Tal vez ninguna otra danza le quede mejor a las chicas de Buenos Aires que la danza de la murga. Les queda bien, ni más ni menos que eso. Cuando ves a la veintena de pibas bailar en el corso del barrio, te das cuenta que ese brillo tan característico proviene de un cuerpo que hace algo que le es propio, genuino, que no simula, que no se preocupa, que no necesita alcanzar legitimidad en la copia —siempre a medio pelo— de una danza que culturalmente no le pertenece.

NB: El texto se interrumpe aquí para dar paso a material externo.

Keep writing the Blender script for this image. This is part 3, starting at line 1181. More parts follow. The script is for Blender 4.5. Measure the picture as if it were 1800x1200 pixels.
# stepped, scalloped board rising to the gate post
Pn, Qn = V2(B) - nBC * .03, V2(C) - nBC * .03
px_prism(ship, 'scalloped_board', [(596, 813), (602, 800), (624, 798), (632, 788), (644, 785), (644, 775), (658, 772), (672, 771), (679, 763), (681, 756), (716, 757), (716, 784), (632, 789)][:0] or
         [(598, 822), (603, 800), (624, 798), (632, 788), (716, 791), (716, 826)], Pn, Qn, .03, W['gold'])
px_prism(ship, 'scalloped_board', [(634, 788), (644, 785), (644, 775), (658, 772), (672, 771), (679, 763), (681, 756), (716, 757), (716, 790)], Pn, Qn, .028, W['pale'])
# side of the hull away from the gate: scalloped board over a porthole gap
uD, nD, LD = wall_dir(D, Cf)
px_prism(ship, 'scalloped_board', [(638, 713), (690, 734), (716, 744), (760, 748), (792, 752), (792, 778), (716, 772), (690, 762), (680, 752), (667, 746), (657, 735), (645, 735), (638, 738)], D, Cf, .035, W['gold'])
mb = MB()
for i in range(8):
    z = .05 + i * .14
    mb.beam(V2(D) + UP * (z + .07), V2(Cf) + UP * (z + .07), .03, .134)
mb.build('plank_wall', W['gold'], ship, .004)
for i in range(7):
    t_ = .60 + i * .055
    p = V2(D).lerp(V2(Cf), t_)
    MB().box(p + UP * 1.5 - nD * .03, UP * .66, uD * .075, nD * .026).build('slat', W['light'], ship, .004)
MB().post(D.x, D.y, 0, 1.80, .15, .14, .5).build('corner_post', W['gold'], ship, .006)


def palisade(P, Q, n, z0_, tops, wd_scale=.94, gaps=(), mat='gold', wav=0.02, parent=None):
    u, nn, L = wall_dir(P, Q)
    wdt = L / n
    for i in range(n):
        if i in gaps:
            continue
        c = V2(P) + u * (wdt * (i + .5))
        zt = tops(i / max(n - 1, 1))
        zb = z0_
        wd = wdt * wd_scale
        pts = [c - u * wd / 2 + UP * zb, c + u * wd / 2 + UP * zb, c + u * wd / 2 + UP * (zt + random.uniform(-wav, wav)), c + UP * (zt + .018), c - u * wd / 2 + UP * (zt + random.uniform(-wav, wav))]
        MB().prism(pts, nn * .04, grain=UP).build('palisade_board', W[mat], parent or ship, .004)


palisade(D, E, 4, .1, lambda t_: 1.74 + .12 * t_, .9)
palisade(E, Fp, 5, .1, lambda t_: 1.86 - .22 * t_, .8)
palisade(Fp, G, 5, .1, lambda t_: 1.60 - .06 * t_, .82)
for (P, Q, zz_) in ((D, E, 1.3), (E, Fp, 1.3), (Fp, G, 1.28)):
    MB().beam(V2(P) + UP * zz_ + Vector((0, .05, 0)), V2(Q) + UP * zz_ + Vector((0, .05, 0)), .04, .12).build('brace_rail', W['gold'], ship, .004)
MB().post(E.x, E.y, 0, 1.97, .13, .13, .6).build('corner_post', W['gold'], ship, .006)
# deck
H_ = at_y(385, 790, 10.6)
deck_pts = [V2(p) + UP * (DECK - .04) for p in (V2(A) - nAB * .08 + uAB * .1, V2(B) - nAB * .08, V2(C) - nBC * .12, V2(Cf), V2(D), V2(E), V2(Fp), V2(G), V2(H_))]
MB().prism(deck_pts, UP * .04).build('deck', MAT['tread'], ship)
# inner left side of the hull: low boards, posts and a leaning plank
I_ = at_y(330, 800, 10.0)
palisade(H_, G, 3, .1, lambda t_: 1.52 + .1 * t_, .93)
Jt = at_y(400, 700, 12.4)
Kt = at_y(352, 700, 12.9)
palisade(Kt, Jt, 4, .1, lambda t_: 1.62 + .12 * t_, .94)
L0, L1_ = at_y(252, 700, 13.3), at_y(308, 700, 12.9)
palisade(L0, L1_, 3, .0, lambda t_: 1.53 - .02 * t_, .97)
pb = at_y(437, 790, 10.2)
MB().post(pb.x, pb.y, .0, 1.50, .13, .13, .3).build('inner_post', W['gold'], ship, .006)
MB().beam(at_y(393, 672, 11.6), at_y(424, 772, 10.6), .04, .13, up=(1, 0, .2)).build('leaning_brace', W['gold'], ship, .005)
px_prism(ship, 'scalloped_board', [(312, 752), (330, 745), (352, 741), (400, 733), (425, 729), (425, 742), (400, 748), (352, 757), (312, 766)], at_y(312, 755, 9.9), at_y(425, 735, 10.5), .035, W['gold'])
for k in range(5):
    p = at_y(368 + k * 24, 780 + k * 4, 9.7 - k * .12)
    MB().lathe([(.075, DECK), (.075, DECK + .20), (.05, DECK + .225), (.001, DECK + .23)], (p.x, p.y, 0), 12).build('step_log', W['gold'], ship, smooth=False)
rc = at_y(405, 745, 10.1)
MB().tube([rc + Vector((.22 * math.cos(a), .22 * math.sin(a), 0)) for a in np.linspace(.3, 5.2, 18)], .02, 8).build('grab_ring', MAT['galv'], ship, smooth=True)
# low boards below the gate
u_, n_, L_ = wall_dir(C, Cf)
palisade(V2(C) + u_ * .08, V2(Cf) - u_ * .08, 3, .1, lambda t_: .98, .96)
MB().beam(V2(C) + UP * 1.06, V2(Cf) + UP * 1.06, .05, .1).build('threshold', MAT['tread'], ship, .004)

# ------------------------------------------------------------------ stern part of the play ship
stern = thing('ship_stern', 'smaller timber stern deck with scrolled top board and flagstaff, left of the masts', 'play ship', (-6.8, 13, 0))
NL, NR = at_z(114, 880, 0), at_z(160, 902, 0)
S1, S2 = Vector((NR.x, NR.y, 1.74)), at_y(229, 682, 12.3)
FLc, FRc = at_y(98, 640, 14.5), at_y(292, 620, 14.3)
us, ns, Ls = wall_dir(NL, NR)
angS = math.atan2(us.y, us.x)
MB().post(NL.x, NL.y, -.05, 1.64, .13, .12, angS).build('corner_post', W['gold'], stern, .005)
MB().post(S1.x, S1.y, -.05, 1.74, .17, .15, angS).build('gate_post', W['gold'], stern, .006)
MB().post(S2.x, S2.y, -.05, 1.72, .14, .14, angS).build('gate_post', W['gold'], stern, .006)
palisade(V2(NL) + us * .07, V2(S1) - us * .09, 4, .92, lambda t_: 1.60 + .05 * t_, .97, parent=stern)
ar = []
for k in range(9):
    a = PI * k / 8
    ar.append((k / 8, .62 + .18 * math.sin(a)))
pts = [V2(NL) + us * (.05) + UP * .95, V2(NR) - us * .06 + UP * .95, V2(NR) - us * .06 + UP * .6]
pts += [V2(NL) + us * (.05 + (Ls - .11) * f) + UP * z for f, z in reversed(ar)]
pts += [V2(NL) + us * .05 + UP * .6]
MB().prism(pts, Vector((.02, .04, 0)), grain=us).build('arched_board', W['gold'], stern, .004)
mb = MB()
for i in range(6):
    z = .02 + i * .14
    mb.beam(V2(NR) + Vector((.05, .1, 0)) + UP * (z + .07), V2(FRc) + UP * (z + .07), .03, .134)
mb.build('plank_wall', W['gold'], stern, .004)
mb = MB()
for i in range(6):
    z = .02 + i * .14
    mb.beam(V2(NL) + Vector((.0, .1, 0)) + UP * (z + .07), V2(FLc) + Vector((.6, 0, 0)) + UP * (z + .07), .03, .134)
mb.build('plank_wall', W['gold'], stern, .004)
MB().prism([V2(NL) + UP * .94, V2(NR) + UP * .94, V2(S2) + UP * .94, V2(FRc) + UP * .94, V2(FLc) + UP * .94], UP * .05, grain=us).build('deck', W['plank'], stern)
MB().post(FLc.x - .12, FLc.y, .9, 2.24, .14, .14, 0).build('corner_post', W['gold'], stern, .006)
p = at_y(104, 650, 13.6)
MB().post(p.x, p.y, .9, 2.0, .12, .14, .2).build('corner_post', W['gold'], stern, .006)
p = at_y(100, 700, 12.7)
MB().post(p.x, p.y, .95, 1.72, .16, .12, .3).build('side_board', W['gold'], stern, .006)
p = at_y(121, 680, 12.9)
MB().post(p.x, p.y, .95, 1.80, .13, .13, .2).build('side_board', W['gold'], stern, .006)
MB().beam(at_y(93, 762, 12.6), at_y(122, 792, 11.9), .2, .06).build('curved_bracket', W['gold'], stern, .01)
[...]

Por eso, esta danza aparenta ser tan fácil y orgánica: porque es la forma más propia que estos cuerpos citadinos, acostumbrados a transitar entre miles de otros cuerpos, en una ciudad que se desliza veloz y violentamente, encontraron para expresarse. Es una danza de descarga, sostenida en los búm búm de los bombos y platillos, que sale por las piernas y los brazos; pero es también una danza de detalles que se develan en la minuciosidad de ciertos recorridos de los pies, en la elección y el bordado de ciertos símbolos que lucen las levitas.
Es también —y esto no es poca cosa— una danza de hombres. Son pocos los espacios que los hombres tienen para bailar, y en la murga, bailan de verdad. Se puede percibir el disfrute, el deseo, la alegría y la agitación del cuerpo siendo y diciendo, siempre entre otros, siempre con otros. Y este otro aspecto, el de la sociabilidad que le es propia a la murga, tampoco es menor. Es una danza de muchos: de niños, niñas, hombres, mujeres, travestis, viejos y viejas, en donde pareciera haber lugar para todos y todas. Esa grupalidad en la danza, también permite un espacio para la individualidad, tanto para el movimiento como para el diseño y elaboración de los vestuarios.
Los contrapasos que realizan los pies, la vibración de los hombros, el movimiento de la cadera, el latigueo de los brazos que provienen del movimiento de la pelvis, sumado a los saltos y patadas, a la expresividad del uso de las manos (vistosamente enfundadas en guantes) y a la incorporación de la galera como un objeto con el qué bailar, hacen de la murga una danza absolutamente única, rica, compleja, acrobática, que se repite en decenas de cuerpos distintos en cada presentación.
Durante esta perfomance que tiene como espacio escénico a la calle (un dispositivo al ras que permite contemplar la danza —al otro— en un mismo plano), el ojo del espectador viaja libremente de un cuerpo a otro, sin una jerarquización ni una indicación de lo que hay que ver. Supone así un espectador activo que recorre visualmente un espacio dinámico y heterogéneo, en el que los bailarines transitan libremente y deciden dónde y en qué momento desplegar su danza, haciendo del caminar en la escena no una ausencia de movimiento, sino un elemento más relacionado al cuerpo y al espacio.
Así se presenta, si nos animamos de alejar por un rato el prejuicio, la danza de la murga: un movimiento bellamente desordenado, genuino, orgánico, expresivo, que genera espacios para ser visto de muchas maneras. Pero también y sobre todo, como un espacio de descarga energética y corporal, y fundamentalmente como un espacio de resistencia política y cultural. Una rica expresión popular que, como un espejo, nos recuerda durante un mes entero, cada año, todos los años, de qué estamos hechos.